> Supplied data:
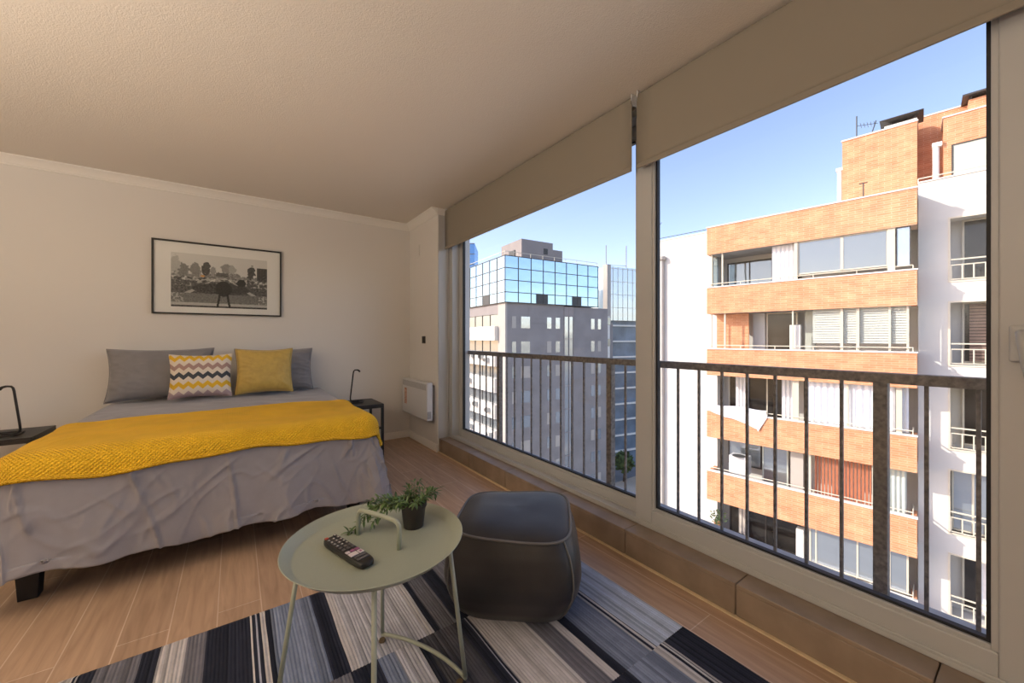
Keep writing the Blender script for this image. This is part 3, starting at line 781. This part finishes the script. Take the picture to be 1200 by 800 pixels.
# unseen fill lamp, added behind the camera to brighten the room
fl = empty('added_fill_lamp', (-2.0, .8, 0)); tag(fl, 'added standing lamp with shade, unseen behind the viewer, to brighten the room', 'lamp')
MB().lathe([(.0005,0),(.14,0),(.14,.012),(.02,.02),(.0005,.02)], 32).build('base', M['black'], fl, angle=40)
MB().tube([(0,0,.02),(0,0,.80)], .011, 12).build('pole', M['black'], fl, smooth=True)
sh = MB().grid(lambda u, v: ((.20-.06*v)*math.cos(u*2*PI), (.20-.06*v)*math.sin(u*2*PI), 0.72+.26*v), 40, 2, closed_u=True).build('lamp_shade', M['mat'], fl, smooth=True)

# ------------------------------------------------------------------ neighbour building with brick balconies
TH = math.atan2(325, 635); TH = math.atan(325/454)
Fv = Vector((math.sin(TH), math.cos(TH), 0)); Rv = Vector((math.cos(TH), -math.sin(TH), 0))
def frame_at(d, r, ang):
    ang = math.radians(ang); x = Fv*math.cos(ang)+Rv*math.sin(ang); o = Fv*d+Rv*r
    return (o.x, o.y, 0), math.atan2(x.y, x.x)
loc, rz = frame_at(16.9, 8.5, 136.5)
GZ = -20.0
bb_ = empty('apartment_building', loc, rz); tag(bb_, 'white apartment block with orange brick balcony bands seen through the right window', 'building')
P = lambda mb, n, mm, par=None, **k: mb.build(n, mm, par or bb_, **k)
w = MB()
w.box(-3.3, .12, .9, 9, GZ, 5.93)                 # white wall left of the balconies
w.box(.12, 6.36, 1.75, 9, GZ, 5.85)               # wall behind the balconies
w.box(6.36, 7.04, .9, 9, GZ, 6.25)                # pier between balconies and bay
ops = [(4.96-2.68*k-.0, 2.88-2.68*k) for k in range(7)]
w.box(9.2, 13, .9, 9, GZ, 6.25); w.box(7.04, 9.2, 1.75, 9, GZ, 6.25); w.box(7.04, 9.2, .9, 1.75, 4.96, 6.25)
for k in range(7):
    zt_ = ops[k][1]; zb_ = ops[k+1][0] if k < 6 else GZ
    w.box(7.04, 9.2, .9, 1.75, zb_, zt_)
P(w, 'wall', M['stucco'])
P(MB().box(.0, 6.36, .14, 1.75, 5.72, 5.84), 'roof_slab', M['soffit'])
bands = [(5.88,4.72),(3.27,2.15),(.62,-.50),(-2.05,-3.19),(-4.66,-5.90),(-7.32,-8.5),(-9.95,-11.1),(-12.6,-13.7)]
for i, (t_, b_) in enumerate(bands):
    P(MB().box(0, 6.34, 0, .14, b_, t_).box(0, .14, .14, .9, b_, t_).box(6.20, 6.34, .14, .9, b_, t_), 'brick_parapet', M['brick'])
    P(MB().box(-.02, 6.36, -.03, .17, t_, t_+.045), 'coping', M['coping'])
    if i: P(MB().box(.12, 6.36, .142, 1.75, b_+.02, b_+.18), 'balcony_slab', M['soffit'])
    else: P(MB().box(.14, 6.20, .142, 1.75, b_+.02, b_+.14), 'balcony_slab', M['soffit'])
    if i:
        r_ = MB().tube([(.1,.06,t_+.17),(6.25,.06,t_+.17)], .018, 6)
        for s_ in (.1, 1.3, 2.5, 3.7, 4.9, 6.25): r_.tube([(s_,.06,t_+.04),(s_,.06,t_+.17)], .014, 6)
        r_.tube([(6.25,.06,t_+.17),(6.25,.9,t_+.17)], .018, 6)
        P(r_, 'balcony_rail', M['wrail'])
def frame_rect(mb, s0, s1, z0, z1, n, w_=.05, d_=.05):
    mb.box(s0, s0+w_, n, n+d_, z0, z1).box(s1-w_, s1, n, n+d_, z0, z1).box(s0+w_, s1-w_, n, n+d_, z0, z0+w_).box(s0+w_, s1-w_, n, n+d_, z1-w_, z1)
def window(s0, s1, z0, z1, n, mullions=(), fm='beigef', gm='bglass', fw=.05):
    f = MB(); frame_rect(f, s0, s1, z0, z1, n, fw)
    for q in mullions: f.box(q-fw/2, q+fw/2, n, n+.05, z0+fw, z1-fw)
    f = P(f, 'window_frame', M[fm])
    P(MB().box(s0+fw, s1-fw, n+.02, n+.03, z0+fw, z1-fw), 'window_pane', M[gm], f)
    return f
def curtain(s0, s1, z0, z1, n, mm='curt', amp=.025, wl=.14, name='curtain'):
    o = MB().grid(lambda u, v: (s0+(s1-s0)*u, n+amp*math.sin((s1-s0)*u/wl*2*PI)*(.6+.4*(1-v)), z0+(z1-z0)*v), max(8, int((s1-s0)*50)), 2)
    return P(o, name, M[mm], smooth=True)
def slats(s0, s1, z0, z1, n, mm, step=.09, name='slatted_shutter', vertical=False):
    q = MB()
    if vertical:
        s_ = s0
        while s_ < s1: q.box(s_, min(s1, s_+step*.72), n, n+.02, z0, z1); s_ += step
    else:
        z_ = z0
        while z_ < z1: q.box(s0, s1, n, n+.025, z_, min(z1, z_+step*.8)); z_ += step
    return P(q, name, M[mm])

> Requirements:
Please repeat exactly the data above from its first line to the line that contains "sh = MB().grid(lambda", inclusive, and leave every picture out.

> The answer:
Keep writing the Blender script for this image. This is part 3, starting at line 781. This part finishes the script. Take the picture to be 1200 by 800 pixels.
# unseen fill lamp, added behind the camera to brighten the room
fl = empty('added_fill_lamp', (-2.0, .8, 0)); tag(fl, 'added standing lamp with shade, unseen behind the viewer, to brighten the room', 'lamp')
MB().lathe([(.0005,0),(.14,0),(.14,.012),(.02,.02),(.0005,.02)], 32).build('base', M['black'], fl, angle=40)
MB().tube([(0,0,.02),(0,0,.80)], .011, 12).build('pole', M['black'], fl, smooth=True)
sh = MB().grid(lambda u, v: ((.20-.06*v)*math.cos(u*2*PI), (.20-.06*v)*math.sin(u*2*PI), 0.72+.26*v), 40, 2, closed_u=True).build('lamp_shade', M['mat'], fl, smooth=True)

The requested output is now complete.